While some Millennials will find it cringeworthy to make such bold attempts to recapture their youth (especially now there’s a whole younger generation mocking us for it), the cast insists there’s something special there, too.

“The other day we had women bring their children, and I found that really touching,” says Keri Rae, who plays Baby Spice. “They were doing all the Stop choreography – like, the kids knew it. The parents must have taught them… You know, the Spice Girls aren’t on TikTok.”

There are also regularly a number of people video calling their mums during Mama.

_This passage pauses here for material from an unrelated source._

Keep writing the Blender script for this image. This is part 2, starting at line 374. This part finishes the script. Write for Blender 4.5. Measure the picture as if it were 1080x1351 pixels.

“The smiles that you see on people’s faces are just beautiful,” says actress Amelia Walker, who has recently joined the cast as Scary Spice. “I just feel like the women that come and watch have a sistership with you.”

As the crowd spills out the doors of the Tivoli on the last night of Wannabe’s Brisbane run, it’s hard to disagree. There’s a real sense of the rebellious frenzy the Spice Girls inspired in a generation of girls more than two decades prior. One younger woman tells her friend “that was the most random thing I’ve ever seen… but I had a great time” while another, a fair bit older and a lot drunker, very earnestly says: “That was the best night of my life.”

Seconds later, she inexplicably runs down the street and steals a traffic cone.

Wannabe: The Spice Girls Show is touring Newcastle, Sydney, Wollongong, Shepparton, Melbourne and Adelaide this month. The writer’s flights and accommodation in Brisbane were covered by Wannabe’s local promoter, The Prestige Presents.